Mais l'ensemble de nos concitoyens se reconnaissent dans des cérémonies patriotiques officielles dignes d'un hommage solennel, conscients qu'un peuple oubliant son passé n'a pas d'avenir.

Pour les guerres mondiales 1914-1918 et 1939-1945, les dates symboliques retenues sont tout naturellement celles du cessez-le-feu : jour essentiel pour le combattant qui risque sa vie à tout instant.

Dates de cessation des hostilités, elles sont porteuses d'espérances communes, mais chacune d'un message particulier réfutant toute idée d'une journée unique du souvenir qui introduirait l'élément destructeur de l'unité nationale et trahirait la mémoire particulière de la mémoire collective de notre peuple.

Pour la guerre d'Algérie se pose avec acuité la question de la reconnaissance officielle d'une journée nationale du souvenir et du recueillement dédiée à la mémoire des morts civils et militaires en Algérie, Maroc et Tunisie.

Le cessez-le-feu du 19 mars 1962 marque bien l'arrêt officiel de cette guerre. Il cristallise la mémoire de l'événement. Il est un enjeu de la mémoire française qui, désormais, n'identifie plus que deux dates : la Toussaint sanglante du 1er novembre 1954 et le cessez-le- feu du 19 mars 1962, premier jour où la France ne fut en guerre avec aucun peuple, l'une des dates les plus importantes de notre histoire contemporaine.

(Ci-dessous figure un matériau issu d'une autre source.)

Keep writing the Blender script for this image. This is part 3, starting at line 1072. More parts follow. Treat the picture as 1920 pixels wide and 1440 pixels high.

Après un débat de haute tenue, où consensus et devoir de mémoire ont prévalu, le Parlement unanime (l'Assemblée nationale le 10 juin 1999, le Sénat le 5 octobre 1999) a voté la loi n° 99-882 reconnaissant la guerre d'Algérie.

Nous avons su mettre en conformité le langage officiel avec le langage courant, conscients qu'une société ne peut vivre sans référence à des valeurs.

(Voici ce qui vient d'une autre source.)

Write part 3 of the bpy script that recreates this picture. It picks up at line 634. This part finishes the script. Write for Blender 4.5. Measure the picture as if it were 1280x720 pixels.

La Nation, qui rend ainsi sa dignité au citoyen combattant, doit également affirmer sa volonté d'honorer dignement la mémoire des victimes civiles et militaires en leur dédiant une journée nationale du souvenir et du recueillement.

Si, après la fin des hostilités, à l'instar de tous les conflits, il nous faut hélas! déplorer des morts que nous ne saurions oublier, les conditions sont désormais réalisées pour officialiser le jour anniversaire du cessez-le-feu proclamé en Algérie le 19 mars 1962 et légitimé par la volonté populaire dès le 8 avril 1962 : 90,71 % des Françaises et des Français approuvaient la fin de la guerre d'Algérie lors du référendum organisé à l'initiative du Président de la République, le général de Gaulle.

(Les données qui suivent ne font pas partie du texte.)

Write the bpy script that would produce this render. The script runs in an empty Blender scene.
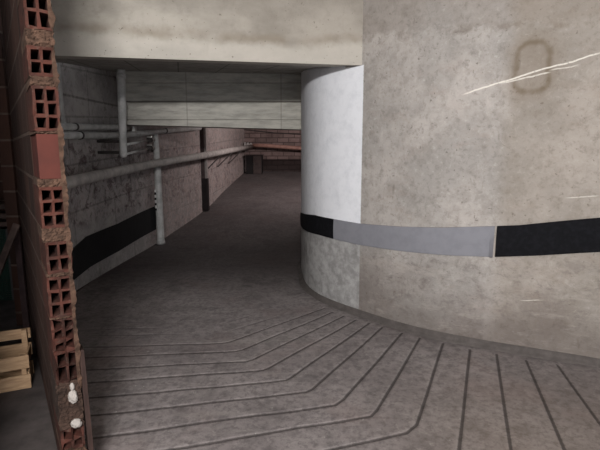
import bpy, bmesh, math, random
import numpy as np
from mathutils import Vector, Matrix, noise as mnoise
random.seed(4); rng = np.random.default_rng(7)
S = bpy.context.scene
COL = S.collection
R = math.radians

# ------------------------------------------------------------------ camera, world, lights, exposure
F = 468.0; CAMZ = 1.6; TP = 75/468
cd = bpy.data.cameras.new('camera'); cam = bpy.data.objects.new('camera', cd); COL.objects.link(cam)
cam.location = (0, 0, CAMZ); cam.rotation_euler = (math.pi/2 - math.atan(TP), 0, 0)
cd.sensor_width = 36; cd.lens = F/600*36; cd.clip_start = 0.05; cd.clip_end = 100
S.camera = cam
w = bpy.data.worlds.new('world'); S.world = w; w.use_nodes = True
w.node_tree.nodes['Background'].inputs[0].default_value = (0.9, 0.93, 1.0, 1)
w.node_tree.nodes['Background'].inputs[1].default_value = 1.9
S.view_settings.view_transform = 'Standard'; S.view_settings.look = 'None'
S.view_settings.exposure = 0.0; S.view_settings.gamma = 1; S.view_settings.use_curve_mapping = False

def area(name, loc, target, sx, sy, power, color=(1, 1, 1), spread=180):
    l = bpy.data.lights.new(name, 'AREA'); l.shape = 'RECTANGLE'; l.size = sx; l.size_y = sy
    l.energy = power; l.color = color; l.spread = R(spread)
    o = bpy.data.objects.new(name, l); COL.objects.link(o); o.location = loc
    o.rotation_euler = (Vector(target) - Vector(loc)).to_track_quat('-Z', 'Y').to_euler()
    return o
area('lamp_garage', (-0.15, -1.7, 2.66), (0.0, 3.8, 1.7), 1.1, 0.16, 262, (1.0, 0.985, 0.975))
area('lamp_far_corridor', (0.9, 9.2, 2.62), (-0.9, 11.6, 1.3), 0.9, 0.3, 62, (1.0, 0.88, 0.87))

# ------------------------------------------------------------------ pixel helpers (600x450 frame)
_c = 1/math.hypot(1, TP); _s = TP*_c
def ray(u, v):
    x = (u-300)/F; y = -(v-225)/F
    return Vector((x, _c + y*_s, -_s + y*_c))
def at(u, v, Y):
    d = ray(u, v); return d*(Y/d.y) + Vector((0, 0, CAMZ))
def floor_z(Y):                                   # gentle apron, then the ramp climbs
    Y = np.asarray(Y, float); t = np.clip((Y-6.4)/1.2, 0, 1)
    return .02*Y + .135*np.where(Y < 7.6, .6*t*t, Y-7.0)
def fl(u, v):
    d = ray(u, v); a, b = 0.3, 20.
    for _ in range(50):
        m = (a+b)/2; z = CAMZ + d.z*m/d.y
        if z > float(floor_z(m)): a = m
        else: b = m
    p = d*(a/d.y); return Vector((p.x, p.y, float(floor_z(a))))

# ------------------------------------------------------------------ object helpers
def obj(name, bm, mat, parent=None, smooth=False):
    me = bpy.data.meshes.new(name)
    bmesh.ops.recalc_face_normals(bm, faces=bm.faces)
    bm.to_mesh(me); bm.free()
    if smooth:
        for p in me.polygons: p.use_smooth = True
    o = bpy.data.objects.new(name, me); COL.objects.link(o)
    if mat: me.materials.append(mat)
    if parent: o.parent = parent
    return o
def tag(o, label=None, cat=None, group=None, kind=None):
    if label: o['label'] = label
    if cat: o['category'] = cat
    if group: o['group'] = group
    if kind: o['kind'] = kind
    return o
def empty(name, loc=(0, 0, 0), rz=0):
    o = bpy.data.objects.new(name, None); COL.objects.link(o)
    o.location = loc; o.rotation_euler = (0, 0, rz); o.empty_display_size = .1
    return o
def BM(): return bmesh.new()
def box(bm, c, s, M=None, bevel=0, jit=0):
    m = Matrix.Translation(Vector(c)) @ Matrix.Diagonal((s[0], s[1], s[2], 1))
    if M is not None: m = M @ m
    r = bmesh.ops.create_cube(bm, size=1, matrix=m)
    if jit:
        for v in r['verts']: v.co += Vector([random.uniform(-jit, jit) for _ in range(3)])
    if bevel:
        es = list({e for v in r['verts'] for e in v.link_edges})
        bmesh.ops.bevel(bm, geom=es, offset=bevel, segments=2, profile=.6, affect='EDGES')
    return bm
def tube(bm, pts, r, seg=20, cap=True):
    pts = [Vector(p) for p in pts]; rs = r if isinstance(r, (list, tuple)) else [r]*len(pts)
    rings = []; up = None
    for i, p in enumerate(pts):
        t = (pts[min(i+1, len(pts)-1)] - pts[max(i-1, 0)]).normalized()
        if up is None:
            up = Vector((0, 0, 1)) if abs(t.z) < .9 else Vector((1, 0, 0))
        a = (up - t*up.dot(t)).normalized(); b = t.cross(a); up = a
        rings.append([bm.verts.new(p + (a*math.cos(k*2*math.pi/seg) + b*math.sin(k*2*math.pi/seg))*rs[i]) for k in range(seg)])
    for A, B in zip(rings, rings[1:]):
        for k in range(seg): bm.faces.new((A[k], A[(k+1) % seg], B[(k+1) % seg], B[k]))
    if cap: bm.faces.new(rings[0][::-1]); bm.faces.new(rings[-1])
    return bm
def prism(bm, poly, z0, z1):
    lo = [bm.verts.new((x, y, z0(x, y) if callable(z0) else z0)) for x, y in poly]
    hi = [bm.verts.new((x, y, z1(x, y) if callable(z1) else z1)) for x, y in poly]
    n = len(poly)
    for i in range(n): bm.faces.new((lo[i], lo[(i+1) % n], hi[(i+1) % n], hi[i]))
    bm.faces.new(lo[::-1]); bm.faces.new(hi)
    return bm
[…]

Avec la promulgation de la loi reconnaissant la guerre d'Algérie, lui conférant une légitimité incontestable, le 19 mars, qui rencontre une adhésion massive tous courants politiques confondus, s'affirme bien être la seule date commémorative en hommage aux morts civils et militaires de cette guerre, aucune autre date ne pouvant s'y substituer.

Plus de la moitié des conseils municipaux, trente-neuf conseils généraux de toutes sensibilités ont déjà adopté un voeu dans ce sens. Le nombre des communes inaugurant des artères du « 19 mars 1962 - Fin de la guerre d'Algérie » est en constante progression.

L'enquête d'opinion réalisée par l'IFOP, les 12 et 13 novembre 1999, conforte cette volonté nationale, tout particulièrement chez les jeunes de 15 à 24 ans cherchant à concilier l'étude de leur programme d'Histoire et la commémoration de la date anniversaire de la fin de la guerre d'Algérie.

La commémoration, instant privilégié de la réflexion, renforce les liens entre générations. Elle présente une dimension pédagogique fondamentale. Elle est propice à tirer des enseignements, l'incompréhension du présent naissant de l'incompréhension du passé.

Au-delà des anciens combattants d'Algérie, la date du 19 mars appartient à notre peuple, à son Histoire, à tous ceux qui sont épris de paix.

Nous avons l'exigence du devoir de mémoire. Nous avons pour mission de faire vivre les valeurs de civisme et de citoyenneté, éléments fondateurs de toute démocratie.

Je vous demande donc de bien vouloir adopter la présente proposition de loi.

PROPOSITION DE LOI

Article 1er

La République française institue une journée nationale du souvenir et du recueillement à la mémoire des morts civils et militaires de la guerre d'Algérie et des combats du Maroc et de Tunisie 1952-1962.

Article 2

Cette journée, ni fériée ni chômée, est fixée au 19 mars, jour anniversaire du cessez-le-feu proclamé le 19 mars 1962 en Algérie, mettant fin à dix années de guerre en Afrique du Nord.